The reasdon I bring it up here is that her whole philosophy was derived from eastern religiions.
This is NOT to say that all practitioners of eastern reilgions are bizarre. Heck, we have our unusual Christians, too.
Now to the point. She believed in reincarnation, and in each reincarnation we are supposed to learn something that makies us better than we were in our last incarnation. This is the karma thing.
Since I am in a wheelchair, I allowed as how I must’ve really screwed up in my last life. She disagreed, saying only there was “something” I had to learn, and she had no idea what it might be.
Is the learning thing from one incarnation to another a Buddhist belief?
A comment to Exporter, centering prayer and Christianity are incompatible. I refer you to this URL

catholic.com/thisrock/1997/9711fea1.asp

There are other articles on the same topic. Just type in “Centering prayer” into the CA search engine.

ahimsaman, you might want to take a peek at that, too.

Everything I have heard about eastern religions indicate they relate to Chrishtanity like oil and water. If one does Yoga or one of the martial arts simply for exercise and recreation, there is no problem, but the underlying philosophies are inimical.
 
St.
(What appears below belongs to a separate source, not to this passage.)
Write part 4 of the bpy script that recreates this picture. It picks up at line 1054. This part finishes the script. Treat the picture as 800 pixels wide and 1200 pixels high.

Gimp:
Out of curiosity, what kind of time did you think he was referring to?
And why are we discussing this??? Okay…well, in the South we have expressions that are somewhat ridiculous. For example:

One might say,“Mary has been practicin’ ballet and playin’ softball at the same time”. Mary can’t really be practicing ballet and playing softball at the same exact chronological moment. “Same time” would mean “on equal terms” or “just as much” - not necessarily equivalent to exact chronological periods. Boy, the more we talk about this the crazier it seems. Maybe we can move on to something else???

Peace…
 
I have observed several times in the past year and a half of Jesus being compared with Buddha in some capacity, and some are spreading rumors that the teachings of Jesus are so similar to Buddhism that Jesus was inspired by the Bodhiharma in some way.

I just want to refute all these as sheer anti-Catholic propaganda and have done so to the individiuals spreading these rumors (another rumor I have argued against recently is that of a female Pope, the myth of Pope Joan).

If you know your Catholic Church history, you can disavow any malicious gossip and anti-Catholic propaganda.